**WRITTEN PROBLEM:** Extract all data as written.

**SOURCE EXCERPT:**
※ ※ ※

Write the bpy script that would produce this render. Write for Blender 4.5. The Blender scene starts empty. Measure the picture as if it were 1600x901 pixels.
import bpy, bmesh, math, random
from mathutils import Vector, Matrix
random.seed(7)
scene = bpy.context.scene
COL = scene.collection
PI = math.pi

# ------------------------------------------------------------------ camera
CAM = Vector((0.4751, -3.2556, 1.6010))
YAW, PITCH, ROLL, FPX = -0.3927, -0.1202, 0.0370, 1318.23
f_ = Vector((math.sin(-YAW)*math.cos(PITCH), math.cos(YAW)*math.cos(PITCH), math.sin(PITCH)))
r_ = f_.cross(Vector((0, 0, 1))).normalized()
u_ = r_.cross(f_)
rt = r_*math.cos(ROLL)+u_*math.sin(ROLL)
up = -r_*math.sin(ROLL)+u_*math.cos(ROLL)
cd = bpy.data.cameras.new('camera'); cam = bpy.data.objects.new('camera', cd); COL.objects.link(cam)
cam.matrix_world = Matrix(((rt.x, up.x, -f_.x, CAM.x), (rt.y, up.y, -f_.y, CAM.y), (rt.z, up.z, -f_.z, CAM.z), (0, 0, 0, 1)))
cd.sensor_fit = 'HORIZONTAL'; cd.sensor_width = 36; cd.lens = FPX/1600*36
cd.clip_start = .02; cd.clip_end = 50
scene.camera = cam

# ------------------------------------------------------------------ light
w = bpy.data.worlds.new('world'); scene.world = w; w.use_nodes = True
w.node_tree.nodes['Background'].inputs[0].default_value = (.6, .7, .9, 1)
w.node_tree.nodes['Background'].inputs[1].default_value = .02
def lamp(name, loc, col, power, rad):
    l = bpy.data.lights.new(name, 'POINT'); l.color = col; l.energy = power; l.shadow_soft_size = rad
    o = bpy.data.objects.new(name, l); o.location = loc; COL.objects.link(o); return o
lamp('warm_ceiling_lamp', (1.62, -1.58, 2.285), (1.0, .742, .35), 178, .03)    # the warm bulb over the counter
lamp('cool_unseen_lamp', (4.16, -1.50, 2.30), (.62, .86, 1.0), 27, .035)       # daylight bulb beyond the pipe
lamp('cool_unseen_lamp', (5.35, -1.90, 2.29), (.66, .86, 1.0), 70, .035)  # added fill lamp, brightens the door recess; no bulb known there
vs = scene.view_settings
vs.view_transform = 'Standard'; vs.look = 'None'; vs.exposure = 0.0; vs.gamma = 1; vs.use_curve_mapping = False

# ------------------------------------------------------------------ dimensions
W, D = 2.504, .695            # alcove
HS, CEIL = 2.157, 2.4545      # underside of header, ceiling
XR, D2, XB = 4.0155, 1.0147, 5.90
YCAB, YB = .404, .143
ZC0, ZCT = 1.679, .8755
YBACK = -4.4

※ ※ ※

**TASK RESPONSE:**
Write the bpy script that would produce this render. Write for Blender 4.5. The Blender scene starts empty. Measure the picture as if it were 1600x901 pixels.
import bpy, bmesh, math, random
from mathutils import Vector, Matrix
random.seed(7)
scene = bpy.context.scene
COL = scene.collection
PI = math.pi

# ------------------------------------------------------------------ camera
CAM = Vector((0.4751, -3.2556, 1.6010))
YAW, PITCH, ROLL, FPX = -0.3927, -0.1202, 0.0370, 1318.23
f_ = Vector((math.sin(-YAW)*math.cos(PITCH), math.cos(YAW)*math.cos(PITCH), math.sin(PITCH)))
r_ = f_.cross(Vector((0, 0, 1))).normalized()
u_ = r_.cross(f_)
rt = r_*math.cos(ROLL)+u_*math.sin(ROLL)
up = -r_*math.sin(ROLL)+u_*math.cos(ROLL)
cd = bpy.data.cameras.new('camera'); cam = bpy.data.objects.new('camera', cd); COL.objects.link(cam)
cam.matrix_world = Matrix(((rt.x, up.x, -f_.x, CAM.x), (rt.y, up.y, -f_.y, CAM.y), (rt.z, up.z, -f_.z, CAM.z), (0, 0, 0, 1)))
cd.sensor_fit = 'HORIZONTAL'; cd.sensor_width = 36; cd.lens = FPX/1600*36
cd.clip_start = .02; cd.clip_end = 50
scene.camera = cam

# ------------------------------------------------------------------ light
w = bpy.data.worlds.new('world'); scene.world = w; w.use_nodes = True
w.node_tree.nodes['Background'].inputs[0].default_value = (.6, .7, .9, 1)
w.node_tree.nodes['Background'].inputs[1].default_value = .02
def lamp(name, loc, col, power, rad):
    l = bpy.data.lights.new(name, 'POINT'); l.color = col; l.energy = power; l.shadow_soft_size = rad
    o = bpy.data.objects.new(name, l); o.location = loc; COL.objects.link(o); return o
lamp('warm_ceiling_lamp', (1.62, -1.58, 2.285), (1.0, .742, .35), 178, .03)    # the warm bulb over the counter
lamp('cool_unseen_lamp', (4.16, -1.50, 2.30), (.62, .86, 1.0), 27, .035)       # daylight bulb beyond the pipe
lamp('cool_unseen_lamp', (5.35, -1.90, 2.29), (.66, .86, 1.0), 70, .035)  # added fill lamp, brightens the door recess; no bulb known there
vs = scene.view_settings
vs.view_transform = 'Standard'; vs.look = 'None'; vs.exposure = 0.0; vs.gamma = 1; vs.use_curve_mapping = False

# ------------------------------------------------------------------ dimensions
W, D = 2.504, .695            # alcove
HS, CEIL = 2.157, 2.4545      # underside of header, ceiling
XR, D2, XB = 4.0155, 1.0147, 5.90
YCAB, YB = .404, .143
ZC0, ZCT = 1.679, .8755
YBACK = -4.4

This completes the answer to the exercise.